Volume 25, Number 1 · February 9, 1978

Benevolent Adam Smith

By Garry Wills
The Glasgow Edition of the Works and Correspondence of Adam Smith, I. The Theory of Moral Sentiments
by Adam Smith, edited by D.D. Raphael, by A.L. Macfie.

Oxford University Press, 422 pp., $33.00

The Glasgow Edition of the Works and Correspondence of Adam Smith, II. An Inquiry into the Nature and Causes of the Wealth of Nations
by Adam Smith, edited by R.H. Campbell, edited by A.S. Skinner, textual editor W.B. Todd

Oxford University Press, 2 vols., 1162 pp., $55.00

Essays on Adam Smith
edited by A.S. Skinner, edited by Thomas Wilson

Oxford University Press, 672 pp., $37.50

The Market and the State: Essays in Honour of Adam Smith
edited by Thomas Wilson, edited by Andrew S. Skinner

Oxford University Press, 372 pp., $17.75

A number of great works appeared in 1776—Jefferson's Declaration of Independence, Paine's Common Sense, Smith's Wealth of Nations, the first volume of Gibbon's Decline and Fall, and the first volume of Bertotti-Scamozzi's Buildings and Designs of Andrea Palladio.
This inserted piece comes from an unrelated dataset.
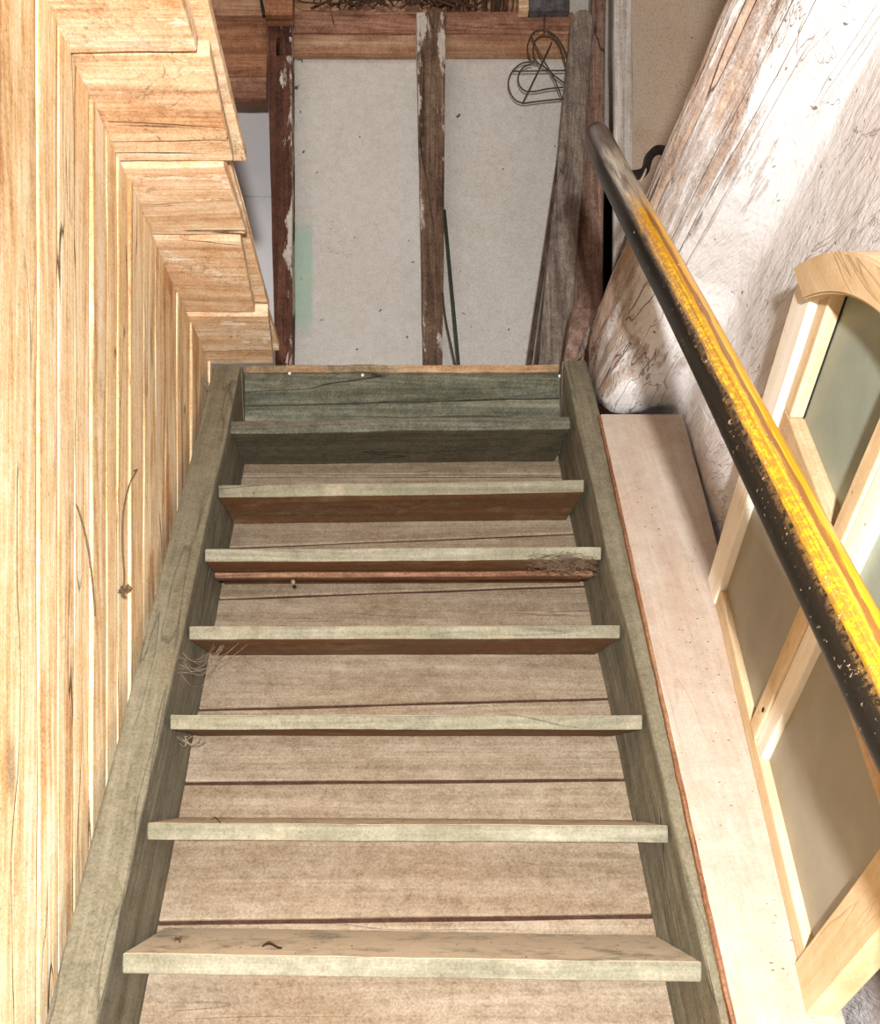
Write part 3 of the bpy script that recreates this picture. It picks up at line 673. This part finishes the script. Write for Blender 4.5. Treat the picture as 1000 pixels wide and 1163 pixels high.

The bicentennial of all five publications was celebrated in 1976; but Smith received the most illuminating tribute—the launching of Oxford University Press's Glasgow Edition of Smith's works, a beautifully edited series that will in time include a new biography and all the important Smith fragments and correspondence. These give us the materials to break Smith out of the prison of his popular reputation as the rationalizer of greed.